As well as the above, I also have a number of flash fiction pieces (many of which can be found on my blog) some of which I would like to enter in online competitions.

My aim is to finish all of the above, and submit at least one of them. Then, and only then, will I return to finish the first draft of my novel, ‘Let Sleeping Gods Lie’.

Time away from ‘real life’ can enable you to step back and put things in to perspective. It was only with this perspective that I could see that I was frantically moving from one project to the next without properly finishing anything. So my new goals are based around working on one piece, finishing it, and then moving on to the next. I’ll keep you posted with my progress.

How about you? Do you find it difficult to set goals and stick to them? What works best for you? I would love to hear your thoughts below, so please comment, subscribe to the blog or follow me on Twitter.

Author: Wayne

13 thoughts on “Writing – taking stock and moving forward.

  1. Love the sound of all your short stories!

    I am definitely one for trying to do to much and then get bogged down with it. However, my writing is the one thing I have always been pretty organised about. I have my goals and although my timeframes change as I go along because of unforeseen events elsewhere in my life I still manage to keep on track. I have also forbidden myself for working on anything else while I finish my book despite the short story ideas roaming around in my head and on abandoned notebooks.

    1. Hi Natalie. Nice to hear from you. Yes, you definitely have the right approach. I have to admit I made the same promise with myself back in May, but I really was floundering and my writing was suffering as a result, so now my plan is to fully unplug from the novel until I have cleared the decks of current stuff . . . Then get back to the novel. I mean it. I really do.

  2. Sounds like a good plan to me!

    I set goals, and mostly I achieve them, sometimes ‘real’ life takes over and I get frustrated, but in the main, if I don’t have a plan I get very little done. Writing it down makes me productive and motivates me.

    I’m about to embark on a new set of goals up until the end of 2013, and I’m thinking of going back to basics, like prioritising the time I can write in a diary, and keeping a simple spreadsheet log of what I get done. Having good writing buddies around is also a great motivator.

    Good luck with your goals…exciting times ahead.

    1. Yes, I agree, planning is definitely key to achieving anything. Write it down, make it happen. Good luck and I look forward to hearing about your progress.

  3. I go with the flow. I write when I want to and do other things when I want to. I have goals which I may or may not reach. Often the distractions are new creations along the way. Having said that, I’m currently cramming at the end of this campnano! 15k to go and I’ll have my 4th draft novel. I’ll get back to editing the others then. Love the sound of your short stories.

    1. Hi Lynne, there are no hard and fast rules – whatever works for you is the right way to do it.
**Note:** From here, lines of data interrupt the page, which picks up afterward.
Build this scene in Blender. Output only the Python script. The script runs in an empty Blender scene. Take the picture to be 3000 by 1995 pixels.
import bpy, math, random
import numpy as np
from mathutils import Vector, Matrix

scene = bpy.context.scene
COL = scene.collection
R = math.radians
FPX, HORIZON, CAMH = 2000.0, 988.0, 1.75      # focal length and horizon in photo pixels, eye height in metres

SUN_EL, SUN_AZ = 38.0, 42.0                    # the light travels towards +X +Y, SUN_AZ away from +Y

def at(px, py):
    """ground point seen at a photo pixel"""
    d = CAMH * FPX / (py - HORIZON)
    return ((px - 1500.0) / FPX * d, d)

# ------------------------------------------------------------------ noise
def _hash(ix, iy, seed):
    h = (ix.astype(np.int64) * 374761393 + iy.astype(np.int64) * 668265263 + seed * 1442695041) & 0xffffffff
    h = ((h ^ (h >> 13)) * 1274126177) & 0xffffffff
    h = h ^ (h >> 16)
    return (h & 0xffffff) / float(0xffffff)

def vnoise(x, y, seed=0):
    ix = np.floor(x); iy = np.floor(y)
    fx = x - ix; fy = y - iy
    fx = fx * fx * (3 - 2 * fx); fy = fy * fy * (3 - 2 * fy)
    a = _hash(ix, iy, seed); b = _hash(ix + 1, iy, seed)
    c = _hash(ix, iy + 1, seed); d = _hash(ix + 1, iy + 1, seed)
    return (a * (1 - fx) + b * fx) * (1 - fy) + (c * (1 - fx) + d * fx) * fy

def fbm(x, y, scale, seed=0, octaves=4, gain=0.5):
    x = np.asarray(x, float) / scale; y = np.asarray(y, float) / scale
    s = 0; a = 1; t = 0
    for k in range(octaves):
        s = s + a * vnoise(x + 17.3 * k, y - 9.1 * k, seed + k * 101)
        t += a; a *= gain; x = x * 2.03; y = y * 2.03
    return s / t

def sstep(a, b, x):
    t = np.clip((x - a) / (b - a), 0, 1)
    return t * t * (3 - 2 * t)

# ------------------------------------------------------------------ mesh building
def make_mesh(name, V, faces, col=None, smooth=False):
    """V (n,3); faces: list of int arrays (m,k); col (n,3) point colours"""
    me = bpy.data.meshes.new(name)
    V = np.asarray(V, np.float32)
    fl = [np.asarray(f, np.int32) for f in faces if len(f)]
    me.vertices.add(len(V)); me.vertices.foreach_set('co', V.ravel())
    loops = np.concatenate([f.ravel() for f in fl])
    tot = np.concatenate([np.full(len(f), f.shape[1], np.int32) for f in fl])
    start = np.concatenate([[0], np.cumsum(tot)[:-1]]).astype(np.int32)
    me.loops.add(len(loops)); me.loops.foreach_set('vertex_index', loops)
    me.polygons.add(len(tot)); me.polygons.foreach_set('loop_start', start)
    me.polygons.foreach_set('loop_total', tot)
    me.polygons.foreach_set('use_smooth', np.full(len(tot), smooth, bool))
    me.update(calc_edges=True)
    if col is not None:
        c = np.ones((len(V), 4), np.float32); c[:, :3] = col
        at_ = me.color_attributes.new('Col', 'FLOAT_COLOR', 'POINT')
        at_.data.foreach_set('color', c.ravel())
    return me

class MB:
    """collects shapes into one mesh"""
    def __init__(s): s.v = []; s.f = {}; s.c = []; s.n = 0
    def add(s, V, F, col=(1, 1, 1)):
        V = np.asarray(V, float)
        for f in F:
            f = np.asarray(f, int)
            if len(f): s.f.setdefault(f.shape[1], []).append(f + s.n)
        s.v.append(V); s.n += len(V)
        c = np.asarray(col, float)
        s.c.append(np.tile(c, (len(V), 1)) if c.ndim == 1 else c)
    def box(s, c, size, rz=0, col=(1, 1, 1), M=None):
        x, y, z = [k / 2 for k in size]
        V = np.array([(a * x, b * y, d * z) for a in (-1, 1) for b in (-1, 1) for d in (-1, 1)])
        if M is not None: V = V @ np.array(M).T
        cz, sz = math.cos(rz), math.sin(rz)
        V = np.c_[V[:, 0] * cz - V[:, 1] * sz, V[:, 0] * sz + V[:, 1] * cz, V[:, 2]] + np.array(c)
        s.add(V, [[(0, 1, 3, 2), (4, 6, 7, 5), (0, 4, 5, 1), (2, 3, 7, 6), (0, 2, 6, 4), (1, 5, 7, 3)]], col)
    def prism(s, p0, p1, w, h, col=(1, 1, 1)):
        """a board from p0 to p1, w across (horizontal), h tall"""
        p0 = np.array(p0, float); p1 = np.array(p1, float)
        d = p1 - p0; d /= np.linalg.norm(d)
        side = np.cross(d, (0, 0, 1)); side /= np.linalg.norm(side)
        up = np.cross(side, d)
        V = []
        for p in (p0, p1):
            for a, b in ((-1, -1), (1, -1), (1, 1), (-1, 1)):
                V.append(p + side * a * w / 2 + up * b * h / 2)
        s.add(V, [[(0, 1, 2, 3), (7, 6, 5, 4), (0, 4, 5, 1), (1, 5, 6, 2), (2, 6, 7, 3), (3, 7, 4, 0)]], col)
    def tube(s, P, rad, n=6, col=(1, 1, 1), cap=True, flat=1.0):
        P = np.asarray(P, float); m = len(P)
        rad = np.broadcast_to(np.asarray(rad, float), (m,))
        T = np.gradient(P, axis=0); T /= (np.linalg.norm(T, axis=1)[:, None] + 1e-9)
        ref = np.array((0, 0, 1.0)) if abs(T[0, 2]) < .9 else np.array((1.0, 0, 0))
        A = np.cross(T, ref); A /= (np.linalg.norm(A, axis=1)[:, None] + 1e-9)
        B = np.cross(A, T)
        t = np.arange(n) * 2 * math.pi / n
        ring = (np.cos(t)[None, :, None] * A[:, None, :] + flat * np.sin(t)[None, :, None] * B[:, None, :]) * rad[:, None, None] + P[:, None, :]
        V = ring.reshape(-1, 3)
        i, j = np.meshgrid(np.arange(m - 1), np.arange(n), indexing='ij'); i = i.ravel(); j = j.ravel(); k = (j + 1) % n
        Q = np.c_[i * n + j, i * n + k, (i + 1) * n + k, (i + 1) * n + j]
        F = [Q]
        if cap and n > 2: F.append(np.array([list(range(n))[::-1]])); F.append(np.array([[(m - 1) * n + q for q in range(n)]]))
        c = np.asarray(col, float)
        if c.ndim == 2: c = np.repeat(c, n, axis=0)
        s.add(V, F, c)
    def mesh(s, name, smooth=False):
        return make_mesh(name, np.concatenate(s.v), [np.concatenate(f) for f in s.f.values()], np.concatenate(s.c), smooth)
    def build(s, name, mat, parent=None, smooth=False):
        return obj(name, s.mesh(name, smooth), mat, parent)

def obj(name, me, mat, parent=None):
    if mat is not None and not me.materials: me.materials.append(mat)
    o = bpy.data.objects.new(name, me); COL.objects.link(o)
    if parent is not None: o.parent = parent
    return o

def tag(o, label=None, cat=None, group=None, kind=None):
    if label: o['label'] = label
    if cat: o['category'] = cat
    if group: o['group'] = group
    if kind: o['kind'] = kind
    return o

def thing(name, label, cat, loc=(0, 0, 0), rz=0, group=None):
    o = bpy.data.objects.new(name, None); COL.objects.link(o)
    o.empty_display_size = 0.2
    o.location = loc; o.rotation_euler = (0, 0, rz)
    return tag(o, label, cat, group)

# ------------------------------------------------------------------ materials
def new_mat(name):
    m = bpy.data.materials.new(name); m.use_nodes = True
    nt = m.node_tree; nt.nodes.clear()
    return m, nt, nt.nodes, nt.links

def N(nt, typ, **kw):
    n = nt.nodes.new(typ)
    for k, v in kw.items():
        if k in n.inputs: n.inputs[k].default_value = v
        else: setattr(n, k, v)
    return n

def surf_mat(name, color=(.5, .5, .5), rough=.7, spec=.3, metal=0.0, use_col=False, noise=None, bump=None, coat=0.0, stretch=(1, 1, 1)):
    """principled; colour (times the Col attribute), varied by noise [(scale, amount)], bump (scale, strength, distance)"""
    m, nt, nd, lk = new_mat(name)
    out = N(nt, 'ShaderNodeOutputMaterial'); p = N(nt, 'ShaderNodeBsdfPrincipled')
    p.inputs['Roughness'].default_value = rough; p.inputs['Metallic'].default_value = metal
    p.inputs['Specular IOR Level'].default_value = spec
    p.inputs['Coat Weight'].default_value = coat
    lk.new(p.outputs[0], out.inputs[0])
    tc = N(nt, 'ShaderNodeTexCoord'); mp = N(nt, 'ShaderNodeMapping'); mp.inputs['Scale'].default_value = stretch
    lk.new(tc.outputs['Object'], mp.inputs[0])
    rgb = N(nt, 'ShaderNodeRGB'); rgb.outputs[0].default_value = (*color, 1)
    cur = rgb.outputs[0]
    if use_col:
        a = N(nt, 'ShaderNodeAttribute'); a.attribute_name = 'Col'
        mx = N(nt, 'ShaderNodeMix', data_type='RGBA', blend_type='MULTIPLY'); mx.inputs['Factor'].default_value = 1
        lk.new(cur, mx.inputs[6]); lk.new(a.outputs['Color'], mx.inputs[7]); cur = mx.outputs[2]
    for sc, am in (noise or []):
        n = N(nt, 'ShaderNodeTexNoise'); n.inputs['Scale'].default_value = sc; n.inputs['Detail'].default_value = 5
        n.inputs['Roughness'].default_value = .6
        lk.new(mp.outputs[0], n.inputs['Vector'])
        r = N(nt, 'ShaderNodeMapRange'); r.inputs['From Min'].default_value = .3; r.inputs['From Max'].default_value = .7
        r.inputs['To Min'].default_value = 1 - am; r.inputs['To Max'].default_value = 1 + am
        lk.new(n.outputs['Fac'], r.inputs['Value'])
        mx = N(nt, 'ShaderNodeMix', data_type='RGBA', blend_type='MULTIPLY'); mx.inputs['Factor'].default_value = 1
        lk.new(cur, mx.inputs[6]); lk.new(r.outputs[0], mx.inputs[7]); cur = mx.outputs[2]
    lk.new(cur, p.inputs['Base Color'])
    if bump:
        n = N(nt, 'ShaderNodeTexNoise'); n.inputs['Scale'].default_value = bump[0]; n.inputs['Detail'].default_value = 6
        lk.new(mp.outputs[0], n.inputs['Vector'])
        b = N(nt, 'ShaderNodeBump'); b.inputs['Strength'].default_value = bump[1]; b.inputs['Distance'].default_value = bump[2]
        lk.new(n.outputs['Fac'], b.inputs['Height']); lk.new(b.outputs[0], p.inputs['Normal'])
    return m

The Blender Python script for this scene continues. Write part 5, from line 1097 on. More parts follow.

Great work on Campnano – 4 novel drafts is brilliant going.

  4. Mmm… I think you should check out my blog. It’s sort of about me going after my (insane) goals. If you think you have a pie in the sky writing goal, I’d love it if you entered my new blog-hop. šŸ™‚

  5. I think it’s good to have a number of projects on the go – and yours all sound great! It means that when you reach a standstill with one, you can then take a look at the others and see if there’s anything new which has come up with those so that you’re always working on something. But I suppose there comes a point that you have to be disciplined and say: okay, it’s time to start finishing something. For me – because I usually work on a few things simultaneously – it means that I may have a week where suddenly I end up with three completed pieces of work (usually after a quiet period), which always feels good.

    1. Hi Gabriela – yes, it definitely works for me, because it creates the illusion of always having something new to work on. Like many writers, my favourite part of the process is the initial creation, the thrill of a new idea coming to fruition.

      Great sense of achievement when you eventually push one of the projects in to the ‘completed’pile. Good luck with your projects too.